The politics don’t make sense. Al Qa’eda and other Islamist theocrats hated Saddam and they hated Gaddafi - they were their mortal enemies. The war by the west was the biggest birthday president anyone could have given them. It opened the gates to allow them in. In the middle of the resistance by deposed Ba’athists it was the Islamists who fought as a fifth column against them, launching massive, purely sectarian attacks on hapless communities already reeling from imperialism’s ‘liberating’ bombs. So, yes, the war on Saddam and Gaddafi did indeed lead to the presence of al Qa’eda and then IS taking over chunks of those countries and securing forces across the region into Syria - but not in revenge for the fall of those secular states, which was the aim of the theocrats too.

‘What aboutism’ has been described in this paper before: basically, change the subject. ‘What about the kids dying of thirst in Africa?’ Such cretinist and inhuman comments declare that we just get on with life and ignore the theocratic terrorist chopping our neighbour’s head off, or taking over vast tracts of African and the Middle East and imposing viciously sectarian, anti-libertarian and anti-female regimes.

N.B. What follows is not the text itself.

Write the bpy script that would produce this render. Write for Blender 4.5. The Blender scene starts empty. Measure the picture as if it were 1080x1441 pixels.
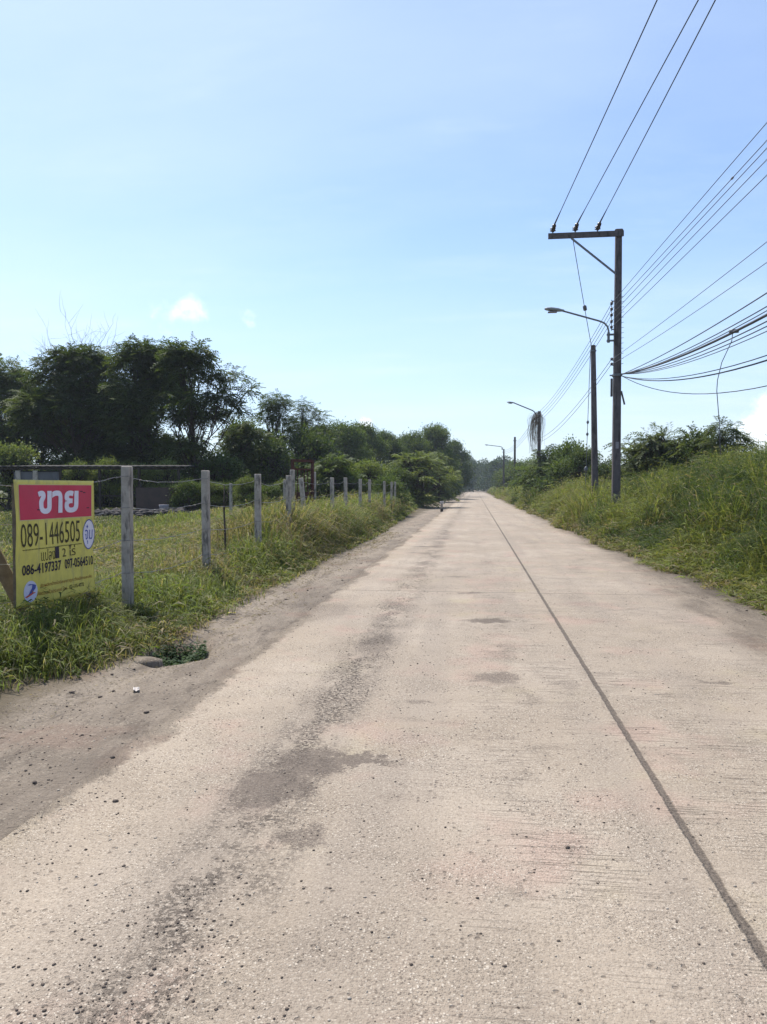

After all, they reason, ‘we’ have invaded all these countries, so ‘we’ have no right to comment.

IS, al Qa’eda and all such tyrannical, reactionary groups and ideologies are, however, the enemy of anyone who calls themselves a socialist or a libertarian. They do need confronting and defeating by all means necessary. That needs to be said - together with the obvious conclusion that imperialism has no intention of doing so. It is intent on regime change in Syria, which is poised to fling wide open the floodgates to even more reaction and feed Islamist regimes in Bahrain, Kuwait, Saudi Arabia and the ever growing reactionary forces in Turkey.

We need to state loud and clear that we are against political-religious reaction and the US and Nato imperialist agendas at the same time, so it can never be that we are soft on one to be hard on the other. I am proud to hear that there are revolutionary socialist and anarchist wings of the Kurdish militia already active in Syria fighting IS as mortal enemies. I wish them every success.